This case involved a challenge to the constitutional validity of occupational health and safety regulations relating to commercial fishing vessels enacted pursuant to the British Columbia Workers’ Compensation Act. It involved one vessel that fished primarily in waters outside the British Columbia jurisdiction, but within Canadian territorial waters as well as other vessels that fished more than half their time beyond the territorial jurisdiction of Canada. Based upon extensive evidence of overlapping regulations from both Transport Canada and Work Safe BC, the court relied primarily upon Canadian Western Bank v. Alberta, 2007 SCC 22 (digested herein) to uphold the validity of the provincial legislation. In declining to apply the paramountcy doctrine the trial court stated as follows:
Clearly there is considerable overlap and potential for confusion, as stated in the expert opinion evidence filed by the plaintiff. It is possible that compliance with both regimes will be difficult and expensive. However, it has not been shown that it is impossible to comply simultaneously with the CSA and its regulations and with the WCA and the OH&SR, properly interpreted, or that there are provisions of one law forbidding what the other law requires. This case is not like Lafarge, where it was impossible to comply simultaneously with both laws as the Supreme Court interpreted them. (para. 162)

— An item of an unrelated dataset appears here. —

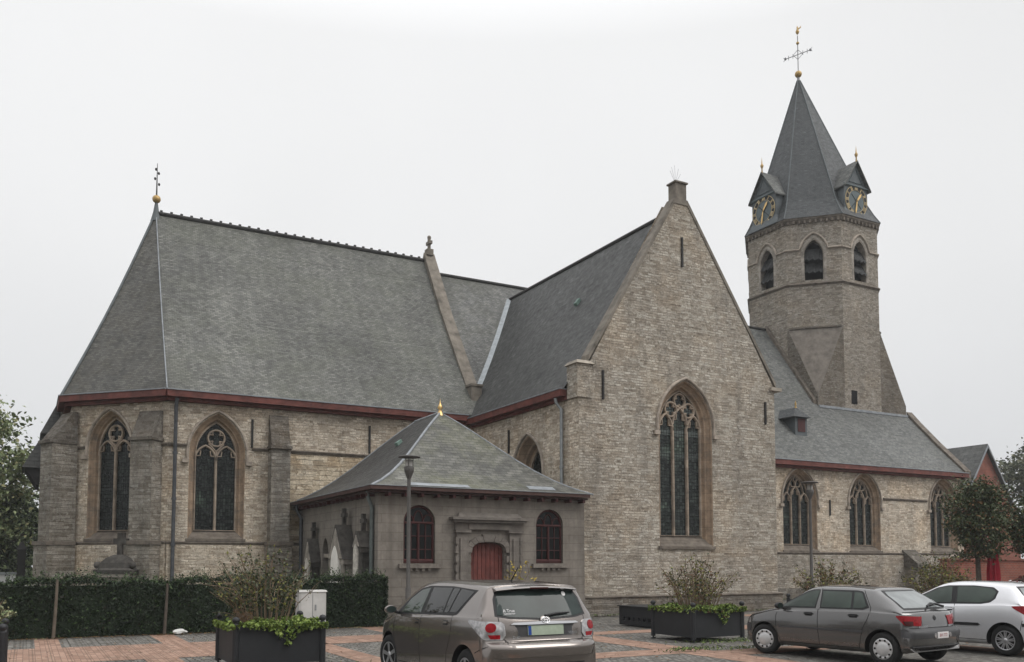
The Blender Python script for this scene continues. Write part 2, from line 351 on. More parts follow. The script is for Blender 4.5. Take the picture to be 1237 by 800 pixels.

The trial court did, however, state that if the Provincial legislation had imposed stability requirements, rather than simply require the provision of stability documents, it would have found an operational conflict so as to find the conflicting Provincial legislation inoperative pursuant to the paramountcy doctrine.

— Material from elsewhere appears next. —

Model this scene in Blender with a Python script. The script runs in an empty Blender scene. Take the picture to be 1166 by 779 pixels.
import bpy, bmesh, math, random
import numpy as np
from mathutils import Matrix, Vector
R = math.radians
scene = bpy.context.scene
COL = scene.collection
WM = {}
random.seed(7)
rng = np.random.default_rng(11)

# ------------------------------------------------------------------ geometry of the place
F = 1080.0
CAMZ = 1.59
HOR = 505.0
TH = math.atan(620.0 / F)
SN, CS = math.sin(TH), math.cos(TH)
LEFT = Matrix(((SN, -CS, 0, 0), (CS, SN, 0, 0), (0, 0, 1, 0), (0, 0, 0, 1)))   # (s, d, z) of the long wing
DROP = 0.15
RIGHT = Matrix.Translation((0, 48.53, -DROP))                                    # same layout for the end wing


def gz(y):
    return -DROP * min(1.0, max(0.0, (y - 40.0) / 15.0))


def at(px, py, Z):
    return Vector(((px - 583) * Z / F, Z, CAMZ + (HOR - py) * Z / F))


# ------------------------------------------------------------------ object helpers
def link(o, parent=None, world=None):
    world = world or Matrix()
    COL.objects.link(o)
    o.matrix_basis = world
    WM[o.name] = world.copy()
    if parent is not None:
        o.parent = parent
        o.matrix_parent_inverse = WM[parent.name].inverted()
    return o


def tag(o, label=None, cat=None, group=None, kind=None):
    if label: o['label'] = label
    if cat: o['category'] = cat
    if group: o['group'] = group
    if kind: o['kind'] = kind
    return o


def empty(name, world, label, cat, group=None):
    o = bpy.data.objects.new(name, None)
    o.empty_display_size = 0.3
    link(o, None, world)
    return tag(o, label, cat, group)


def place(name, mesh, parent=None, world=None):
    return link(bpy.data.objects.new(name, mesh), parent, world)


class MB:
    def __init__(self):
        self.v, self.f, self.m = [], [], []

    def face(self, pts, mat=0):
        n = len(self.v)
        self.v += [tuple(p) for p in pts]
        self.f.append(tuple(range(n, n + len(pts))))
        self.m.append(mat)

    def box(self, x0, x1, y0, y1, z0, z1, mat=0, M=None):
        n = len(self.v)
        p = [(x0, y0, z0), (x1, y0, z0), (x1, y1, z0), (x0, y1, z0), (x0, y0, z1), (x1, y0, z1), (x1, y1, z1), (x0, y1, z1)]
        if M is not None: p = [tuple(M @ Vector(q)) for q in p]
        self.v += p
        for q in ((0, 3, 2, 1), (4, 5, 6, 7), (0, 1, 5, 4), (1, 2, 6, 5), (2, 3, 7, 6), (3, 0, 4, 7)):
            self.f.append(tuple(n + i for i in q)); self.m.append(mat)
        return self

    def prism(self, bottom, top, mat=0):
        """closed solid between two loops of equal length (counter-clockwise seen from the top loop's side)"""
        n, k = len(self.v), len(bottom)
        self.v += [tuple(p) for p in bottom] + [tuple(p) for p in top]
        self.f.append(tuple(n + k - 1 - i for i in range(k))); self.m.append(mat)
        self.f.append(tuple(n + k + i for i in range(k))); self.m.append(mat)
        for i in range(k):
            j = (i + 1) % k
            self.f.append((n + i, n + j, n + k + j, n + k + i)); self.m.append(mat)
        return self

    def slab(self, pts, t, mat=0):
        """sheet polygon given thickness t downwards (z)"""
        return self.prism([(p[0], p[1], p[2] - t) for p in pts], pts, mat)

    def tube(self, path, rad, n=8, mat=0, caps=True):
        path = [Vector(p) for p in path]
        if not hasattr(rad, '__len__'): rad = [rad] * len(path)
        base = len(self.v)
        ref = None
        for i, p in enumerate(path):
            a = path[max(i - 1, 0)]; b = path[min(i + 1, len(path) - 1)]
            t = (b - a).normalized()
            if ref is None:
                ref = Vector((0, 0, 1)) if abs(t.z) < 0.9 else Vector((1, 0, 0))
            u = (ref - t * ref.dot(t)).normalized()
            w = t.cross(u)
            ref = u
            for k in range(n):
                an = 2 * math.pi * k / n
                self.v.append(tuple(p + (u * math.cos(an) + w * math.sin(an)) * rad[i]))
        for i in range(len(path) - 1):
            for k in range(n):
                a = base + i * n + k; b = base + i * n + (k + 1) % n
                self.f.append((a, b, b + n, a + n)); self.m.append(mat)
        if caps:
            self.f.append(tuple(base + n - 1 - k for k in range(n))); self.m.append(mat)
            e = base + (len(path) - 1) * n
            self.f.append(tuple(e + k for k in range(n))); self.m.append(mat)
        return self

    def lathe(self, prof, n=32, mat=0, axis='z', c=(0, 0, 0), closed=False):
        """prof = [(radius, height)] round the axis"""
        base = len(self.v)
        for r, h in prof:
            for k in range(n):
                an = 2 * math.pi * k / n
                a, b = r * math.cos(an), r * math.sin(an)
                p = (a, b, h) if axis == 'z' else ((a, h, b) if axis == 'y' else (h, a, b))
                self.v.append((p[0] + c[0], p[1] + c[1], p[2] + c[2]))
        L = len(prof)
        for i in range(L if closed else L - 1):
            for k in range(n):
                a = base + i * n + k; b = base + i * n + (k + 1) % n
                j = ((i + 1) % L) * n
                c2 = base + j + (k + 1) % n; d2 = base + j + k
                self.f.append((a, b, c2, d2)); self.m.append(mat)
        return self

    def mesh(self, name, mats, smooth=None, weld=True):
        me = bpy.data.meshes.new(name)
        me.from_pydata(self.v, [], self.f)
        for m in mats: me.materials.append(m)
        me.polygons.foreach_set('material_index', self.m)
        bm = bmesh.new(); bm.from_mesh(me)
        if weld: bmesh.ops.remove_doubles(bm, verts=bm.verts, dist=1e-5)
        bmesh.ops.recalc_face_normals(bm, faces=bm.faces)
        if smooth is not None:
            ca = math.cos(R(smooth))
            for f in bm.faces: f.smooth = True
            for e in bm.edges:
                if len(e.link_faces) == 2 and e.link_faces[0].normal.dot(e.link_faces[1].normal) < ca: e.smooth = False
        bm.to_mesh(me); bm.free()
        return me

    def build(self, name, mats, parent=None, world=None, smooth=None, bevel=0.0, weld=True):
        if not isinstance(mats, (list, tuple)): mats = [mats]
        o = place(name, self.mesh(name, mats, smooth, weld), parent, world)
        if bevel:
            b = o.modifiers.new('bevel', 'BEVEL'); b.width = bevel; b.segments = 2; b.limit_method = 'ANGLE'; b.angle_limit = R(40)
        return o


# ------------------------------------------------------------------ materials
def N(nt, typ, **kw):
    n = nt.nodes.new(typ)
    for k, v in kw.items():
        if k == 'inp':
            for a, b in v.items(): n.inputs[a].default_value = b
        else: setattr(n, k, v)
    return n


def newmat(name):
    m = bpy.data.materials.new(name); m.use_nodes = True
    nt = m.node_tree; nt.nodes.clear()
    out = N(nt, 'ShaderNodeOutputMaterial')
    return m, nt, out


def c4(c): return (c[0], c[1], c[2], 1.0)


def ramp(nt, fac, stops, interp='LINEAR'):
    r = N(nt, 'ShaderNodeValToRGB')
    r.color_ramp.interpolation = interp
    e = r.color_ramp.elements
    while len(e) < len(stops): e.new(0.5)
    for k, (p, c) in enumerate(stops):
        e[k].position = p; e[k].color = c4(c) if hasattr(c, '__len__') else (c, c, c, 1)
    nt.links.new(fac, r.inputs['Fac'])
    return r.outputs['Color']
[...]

Similarly, with respect to the interjurisdictional immunity doctrine, the trial court followed R. v. Mersey Seafoods, 2007 NSSC 155 (digested herein) to find that the legislation did not impair "the core of federal competence over navigation and shipping" so as to be inapplicable. In doing so, it also found that the fishing companies that brought the court applications were not federal undertakings because their vessels did not "play any role in connecting British Columbia with any other country or province, or . . . provide shipping services to offshore destinations" or enter ports other than B.C. ports. Since they were not federal undertakings, it was not necessary for the court to determine whether the provincial regulations impaired a vital or essential part of a federal undertaking.
Editor’s note: In the context of deciding whether or not the fishing companies were federal undertakings or provincial undertakings, the court provided a good review of the jurisprudence regarding that application of provincial and federal labour laws to shipping. See also paper discussing this case [link].
This case was upheld on appeal (2011 BCCA 35).